Terrestrial Planet Formation Constrained by Mars and the Structure of the Asteroid Belt

TL;DR

This paper investigates how different initial disk density profiles affect terrestrial planet formation and asteroid belt excitation, concluding that a single profile cannot explain both the Earth/Mars mass ratio and asteroid belt dynamics, supporting the need for a separate depletion mechanism.

Contribution

It demonstrates that no single initial disk density profile can simultaneously reproduce the terrestrial planets' structure and asteroid belt excitation, emphasizing the necessity of additional processes like the Grand Tack.

Findings

Shallow density gradients produce asteroid belt excitation but result in overly massive Mars analogs.

Steep density gradients match the Earth/Mars mass ratio but leave the asteroid belt too cold.

A separate depletion mechanism is required to explain the asteroid belt's current state.

Abstract

Reproducing the large Earth/Mars mass ratio requires a strong mass depletion in solids within the protoplanetary disk between 1 and 3 AU. The Grand Tack model invokes a specific migration history of the giant planets to remove most of the mass initially beyond 1 AU and to dynamically excite the asteroid belt.

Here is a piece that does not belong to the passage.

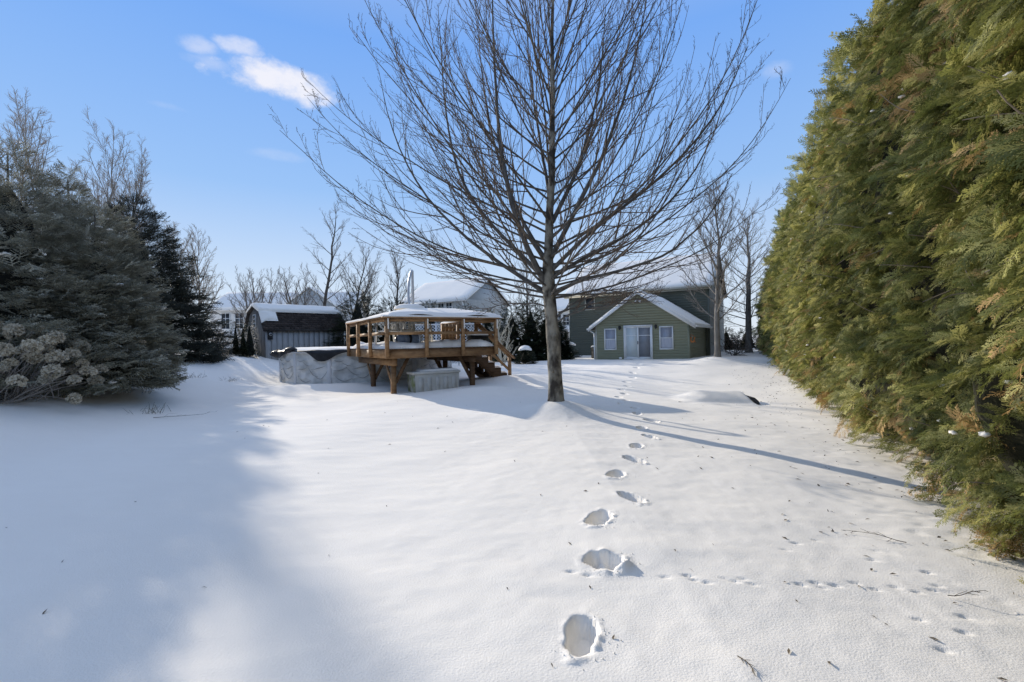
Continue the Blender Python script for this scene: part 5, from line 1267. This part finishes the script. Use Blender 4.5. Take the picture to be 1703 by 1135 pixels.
# blue-grey strapped roll lying on the deck snow
p = dk(1.0, .80, DT + .13)
o = thing('rolled_bundle', 'blue grey strapped roll lying on the snowy deck behind the rail', 'bundle', p, DRZ)
t = np.linspace(0, 1, 40); x = -.42 + .84 * t; rad = .17 * (np.sin(np.clip(t * 1.0, .02, .98) * np.pi) ** .25) * (1 - .22 * np.exp(-((t - .5) / .06) ** 2)) * (1 + .03 * np.sin(t * 40))
mb = MB(); mb.tubes(np.stack([x, 0 * x, .16 + .01 * np.sin(t * 9)], -1), rad, 22); mb.build('roll', 'bundle', o, True)
mb = MB(); mb.tubes(np.array([(-.045, 0, .16), (-.04, 0, .16), (.04, 0, .16), (.045, 0, .16)]), np.array([.10, .150, .150, .10]), 22); mb.build('strap', 'black', o)
for q in range(3):
    mb = MB(); mb.tubes(np.array([(.27 + q * .05, 0, .16), (.275 + q * .05, 0, .16), (.295 + q * .05, 0, .16), (.30 + q * .05, 0, .16)]), np.array([.14, .172 - .012 * q, .170 - .012 * q, .13]), 22); mb.build('stripe', 'white_plastic', o)
# crumpled dark tarp with snow heaped on the chair
p = dk(1.12, 1.35, DT + .14)
o = thing('crumpled_tarp', 'crumpled dark tarp dusted with snow heaped in front of the white chairs', 'tarp', p, DRZ)
u = np.linspace(0, 2 * np.pi, 29)[:-1]; v = np.linspace(.05, np.pi * .5, 12); U, W = np.meshgrid(u, v, indexing='ij'); kk = 1 + .28 * fbm(U * 1.9 + 3, W * 4, 3)
kk[-1] = kk[-1]
Q = np.stack([.40 * kk * np.cos(U) * np.sin(W), .28 * kk * np.sin(U) * np.sin(W), .04 + .40 * kk * np.cos(W)], -1).reshape(-1, 3)
i = np.arange(28)[:, None] * 12; i2 = ((np.arange(28) + 1) % 28)[:, None] * 12; j = np.arange(11)[None]
mb = MB(); mb.addq(Q, np.stack([i + j, i2 + j, i2 + j + 1, i + j + 1], -1).reshape(-1, 4)); mb.build('tarp', 'bundle', o, True)
snow_sheet('snow', o, (-.22, -.12, .36), (.44, 0, .03), (0, .24, .02), 8, 6, .07, .04, .08, 52)
# black lump by the right rail
p = dk(3.35, .55, DT + .1)
o = thing('black_tote', 'black tote half buried in deck snow by the right corner post', 'tote', p, DRZ + R(8))
mb = MB(); mb.prism([(-.30, .0), (.28, .0), (.32, .24), (-.34, .24)], 'y', -.2, .2); bevel(mb.build('body', 'black', o), .03)
mb = MB(); mb.box(-.36, .34, -.22, .22, .242, .275); mb.build('rim', 'black', o)
snow_sheet('snow', o, (-.34, -.2, .276), (.66, 0, 0), (0, .4, 0), 6, 5, .10, .03, .1, 56)

# lattice fence behind the deck
o = thing('lattice_fence', 'white diagonal lattice fence panel seen through the deck rails', 'fence', (-5.3, 24.6, gz(-5.3, 24.6)), R(3))
mb = MB(); Wf, Hf = 3.6, 2.1
for k in np.arange(-Hf, Wf, .16):
    for sg in (1, -1):
        a0 = max(k, 0); a1 = min(k + Hf, Wf)
        if a1 - a0 < .03: continue
        z0, z1 = a0 - k, a1 - k
        if sg < 0: z0, z1 = Hf - z0, Hf - z1
        mb.beam((a0, .008 * sg, z0 + .15), (a1, .008 * sg, z1 + .15), .012, .036, up=(0, 1, 0)) if False else mb.beam((a0, .008 * sg, z0 + .15), (a1, .008 * sg, z1 + .15), .012, .026)
mb.build('lattice', 'lattice', o, kind='stuff')
for x in (-.05, 1.2, 2.4, 3.65): mb = MB(); mb.box(x - .045, x + .045, -.045, .045, -.2, 2.35); mb.build('post', 'lattice', o)
mb = MB(); mb.box(-.05, 3.65, -.04, .04, Hf + .15, Hf + .22); mb.build('top_rail', 'lattice', o)

# ------------------------------------------------------------------ other bare trees and shrubs
def T(px, py, y, z=None): pass
bare_tree('young_maple', 'young bare tree with a low side limb in front of the sunroom corner', on(10.6, 23.5, -.1), 8.3, 3.3, 101, .145, .24, 26, 12, 7, 2, low_ang=1.05, high_ang=.3, up=.11, bark='bark_grey', twig='twig_grey', twig_r=.0075)
bare_tree('bare_tree', 'straight trunked bare tree at the end of the cedar hedge', on(18.6, 35.8, -.1), 11.2, 3.6, 102, .26, .18, 40, 11, 7, 0, low_ang=1.35, high_ang=.5, up=.06, bark='bark_grey', twig='twig_grey', twig_r=.0065)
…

However, one could also invoke a steep density gradient created by inward drift and pile-up of small particles induced by gas-drag, as has been proposed to explain the formation of close-in super Earths. Here we show that the asteroid belt's orbital excitation provides a crucial constraint against this scenario for the Solar System. We performed a series of simulations of terrestrial planet formation and asteroid belt evolution starting from disks of planetesimals and planetary embryos with various radial density gradients and including Jupiter and Saturn on nearly circular and coplanar orbits. Disks with shallow density gradients reproduce the dynamical excitation of the asteroid belt by gravitational self-stirring but form Mars analogs significantly more massive than the real planet. In contrast, a disk with a surface density gradient proportional to $r^{-5.5}$ reproduces the Earth/Mars mass ratio but leaves the asteroid belt in a dynamical state that is far colder than the real belt. We conclude that no disk profile can simultaneously explain the structure of the terrestrial planets and asteroid belt. The asteroid belt must have been depleted and dynamically excited by a different mechanism such as, for instance, in the Grand Tack scenario.